Air is thin and light, seemingly so, anyway. I had opportunity to fly recently. Wholly yielding my body weight to an airplane seat while traveling 30,000 feet above the earth with nothing but that “thin air” beneath me takes faith! Yielding and consecrating myself wholly to an “invisible” God also takes faith. Is His power as great as the science that holds an airplane aloft? How can I be certain He will not betray me? Will fear hold me back because He might require more than I am able to give?

Charles W. Naylor and Clarence Hunter wrote the words and music to the song, “My Heart Says Amen to Thy Will.” In Bro. Naylor’s testimony regarding the inspiration for this song, he penned these words: “I had been passing through a time of sore conflict and deep trial. I had faced a situation that required all the strength of my manhood to meet successfully.
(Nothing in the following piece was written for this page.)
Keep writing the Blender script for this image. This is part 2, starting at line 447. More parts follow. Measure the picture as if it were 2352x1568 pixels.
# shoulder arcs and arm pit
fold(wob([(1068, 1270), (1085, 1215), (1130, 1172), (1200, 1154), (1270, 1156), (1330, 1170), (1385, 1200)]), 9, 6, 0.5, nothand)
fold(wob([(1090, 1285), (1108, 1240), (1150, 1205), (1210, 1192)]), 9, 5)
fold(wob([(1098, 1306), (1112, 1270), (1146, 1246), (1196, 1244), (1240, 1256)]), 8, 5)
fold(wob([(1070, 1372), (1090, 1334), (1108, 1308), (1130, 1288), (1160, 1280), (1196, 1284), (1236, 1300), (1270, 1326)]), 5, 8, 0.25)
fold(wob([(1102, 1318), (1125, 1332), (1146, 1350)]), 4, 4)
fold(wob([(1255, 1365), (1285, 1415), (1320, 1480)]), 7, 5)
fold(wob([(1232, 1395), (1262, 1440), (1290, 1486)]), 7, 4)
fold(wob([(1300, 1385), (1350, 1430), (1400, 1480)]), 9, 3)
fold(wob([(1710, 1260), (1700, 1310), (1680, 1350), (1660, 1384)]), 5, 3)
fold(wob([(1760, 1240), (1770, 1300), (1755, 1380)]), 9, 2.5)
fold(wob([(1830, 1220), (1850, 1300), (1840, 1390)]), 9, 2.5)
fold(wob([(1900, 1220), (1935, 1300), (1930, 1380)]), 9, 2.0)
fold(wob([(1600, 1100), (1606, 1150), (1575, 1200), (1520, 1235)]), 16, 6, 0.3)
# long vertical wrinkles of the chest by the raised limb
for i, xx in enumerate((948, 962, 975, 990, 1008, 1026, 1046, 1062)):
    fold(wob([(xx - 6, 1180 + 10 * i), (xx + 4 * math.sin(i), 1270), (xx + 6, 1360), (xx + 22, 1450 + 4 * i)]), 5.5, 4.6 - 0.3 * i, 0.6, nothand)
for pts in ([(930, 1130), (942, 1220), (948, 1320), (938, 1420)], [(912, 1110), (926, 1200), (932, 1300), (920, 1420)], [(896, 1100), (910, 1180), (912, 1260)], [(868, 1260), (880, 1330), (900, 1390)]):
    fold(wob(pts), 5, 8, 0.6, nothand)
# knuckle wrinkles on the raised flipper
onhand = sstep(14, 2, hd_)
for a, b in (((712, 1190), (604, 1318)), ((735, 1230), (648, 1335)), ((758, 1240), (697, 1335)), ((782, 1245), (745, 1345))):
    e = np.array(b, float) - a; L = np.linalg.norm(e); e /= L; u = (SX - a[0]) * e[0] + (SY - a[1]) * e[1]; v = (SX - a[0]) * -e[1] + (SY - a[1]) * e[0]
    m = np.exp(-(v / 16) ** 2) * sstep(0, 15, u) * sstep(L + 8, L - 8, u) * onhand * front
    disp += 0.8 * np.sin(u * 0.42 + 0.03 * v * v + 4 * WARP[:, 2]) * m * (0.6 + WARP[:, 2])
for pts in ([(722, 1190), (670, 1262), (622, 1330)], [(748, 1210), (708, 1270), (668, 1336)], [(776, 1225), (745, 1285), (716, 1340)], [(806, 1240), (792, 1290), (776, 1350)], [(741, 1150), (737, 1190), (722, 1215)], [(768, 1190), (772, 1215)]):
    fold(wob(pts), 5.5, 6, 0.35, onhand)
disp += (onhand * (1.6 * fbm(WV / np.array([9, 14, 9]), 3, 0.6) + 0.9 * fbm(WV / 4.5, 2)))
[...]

It had seemed to demand the giving up of all my plans and hopes, and the making of a sacrifice than which none could be greater . . . I finally reached a point where I was perfectly contented with God’s will, no matter what it may require of me.” He then testified of a sweet-soul rest which followed that complete surrender. (–Heavenly Song Stories of Church of God Song Writers and Their Songs)

It is God’s will that we be filled with the Holy Spirit. God has always given the best of Himself to you and me in so many different ways. Always. We don’t need to be afraid. Just as the Israelites brought a free-will offering representative of their entire harvest to God and just as the disciples tarried in the upper room awaiting an infilling of the Holy Spirit, should we not also offer up and lay the best and worst of who we are on the altar of consecration and earnestly seek for an infilling of the Spirit? May our faith take wings and our answer be “Yes.”